Coupled water flow, heat transport, and solute transport in a seasonally frozen rangeland soil
T. J. Kelleners
Abstract
Abstract Soil water flow, heat transport, and solute transport in cold regions exhibit complex interactions that are difficult to quantify with measurements alone. For example, dissolved ions will lower the freezing point of soil water, while frozen soil will limit solute transport. In this study, a vertical one‐dimensional numerical model for coupled water flow, heat transport, and solute transport was combined with 8 years of Hydra impedance sensor monitoring data to estimate solute transport parameters in a high elevation, cool, semi‐arid mixed‐grass rangeland near Laramie, WY. Model calibration focused on the linear adsorption coefficient and the dispersivity in the solute transport equation.

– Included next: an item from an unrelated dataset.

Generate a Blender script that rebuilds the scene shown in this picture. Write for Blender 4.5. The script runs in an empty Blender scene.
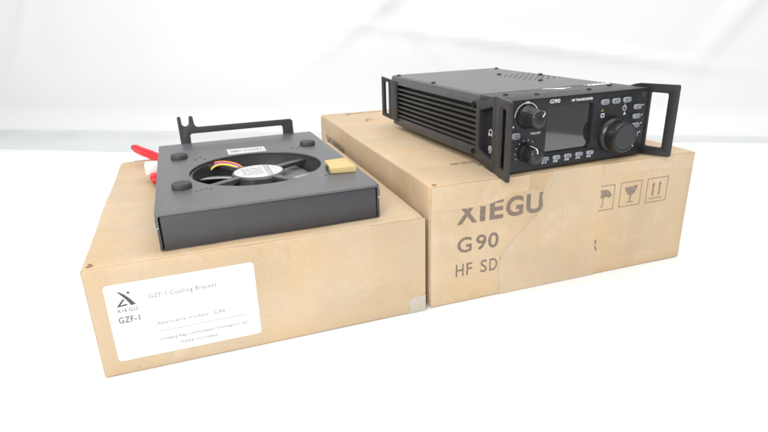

The brute force method was used to examine the complete parameter space using bulk soil electrical conductivity (σ b ) alone, and σ b divided by tortuosity (τ) in the objective function. The use of σ b yielded positive Modeling Efficiency (ME) for three out of five sensor depths (ME ≤ 0.49), while use of σ b τ −1 yielded negative ME ≤ −0.01 for all depths. The low ME for σ b τ −1 was expected as this ratio serves as a proxy for solute storage, which is expected to fluctuate relatively little with time for most terrestrial ecosystems. Reliable adsorption and dispersion coefficients could be determined for the 0–10 cm depth, and to a lesser extent, the 10–30 cm depth. At deeper depths, solute transport was only sensitive to the adsorption coefficient, so that reliable values for dispersivity could not be determined.